A useful multi-vendor row might include Source Slip, Vendor, PO Number, Shipment Ref, Carton ID, SKU, Qty Shipped, and Receiving Site. For example, 3PL-5520 | Vendor A | PO-7719 | SHIP-204 | BX-09 | SKU-441 | 40 | Reno and 3PL-5520 | Vendor B | PO-8894 | SHIP-204 | BX-09 | SKU-882 | 10 | Reno can sit in the same sheet without losing the vendor boundary that matters later.

Generic packing slip OCR to Excel tools also stumble on mixed packets. It is common to receive a PDF that includes a packing slip, an invoice, a cover sheet, and perhaps a receiving note in one file. When that happens, split the packet first if the document types need different schemas, different owners, or different downstream destinations. Keep it in one pass only when page classification is reliable and the shared shipment identifiers need to stay linked across document types. If the invoice portion matters for downstream reconciliation, the spreadsheet has to preserve enough document identity for the team to keep those records distinct and move into the next step of the delivery note invoice matching workflow.

This is where page-aware extraction rules matter more than raw text capture. Invoice Data Extraction is built around prompt-based instructions, mixed-batch handling, page filtering, line-item output, and row-level source references for invoice and financial document workflows. Those controls are useful here because messy packets fail in predictable ways: labels get merged into line items, supplier layouts shift, and scanned pages flatten the hierarchy unless the extraction logic is told what each row should represent. The operational lesson is straightforward: preserve vendor identity and document boundaries first, then worry about making the sheet look clean.


Build a Repeatable Packing Slip Extraction Workflow for Excel, CSV, or JSON

The most reliable workflow starts with a representative sample, not the biggest batch. Pick a handful of supplier packing slips that include the edge cases you actually see: multi-carton shipments, mixed-SKU cartons, international fields, and any files that bundle a packing slip with another document. Decide the row grain first, usually one row per SKU or one row per carton line, then define the columns that must repeat on every row. After that, test the output against the source pages before scaling anything.

Export format should follow the next system in the chain. Excel is the better choice when warehouse or AP staff will review, filter, annotate, or pivot the result manually. CSV is enough when another import routine only needs a clean flat file. JSON becomes useful when a custom integration or automation layer will consume the result programmatically. The point is not to create three versions by default. It is to choose the format that preserves the structure without adding extra cleanup work.

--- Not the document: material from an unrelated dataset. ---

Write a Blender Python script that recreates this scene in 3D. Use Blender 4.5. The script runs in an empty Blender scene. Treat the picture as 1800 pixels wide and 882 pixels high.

Repeatability comes from explicit rules. State whether each row should represent a SKU or carton line. Tell the extraction process to repeat shipment-level fields on every row. Preserve carton or pallet identifiers. Standardize dates and code fields if the destination system expects a fixed format. Verify a few rows against the original PDF before treating the output as production-ready. That discipline matters more than the extraction method itself because most spreadsheet failures come from vague instructions, not from the last decimal place.

This is also where the broader product bridge makes sense. Teams that already think in terms of invoice and financial document extraction will recognise the same operating pattern here: upload the documents, describe the structure you need in plain language, reuse saved prompts for recurring jobs, and export structured Excel, CSV, or JSON output. That is how Invoice Data Extraction frames repeatable extraction for invoices and related financial documents. For packing slips, the practical takeaway is the same even if the document source varies: define the row logic clearly, test it on real supplier files, and only then scale it across the batch.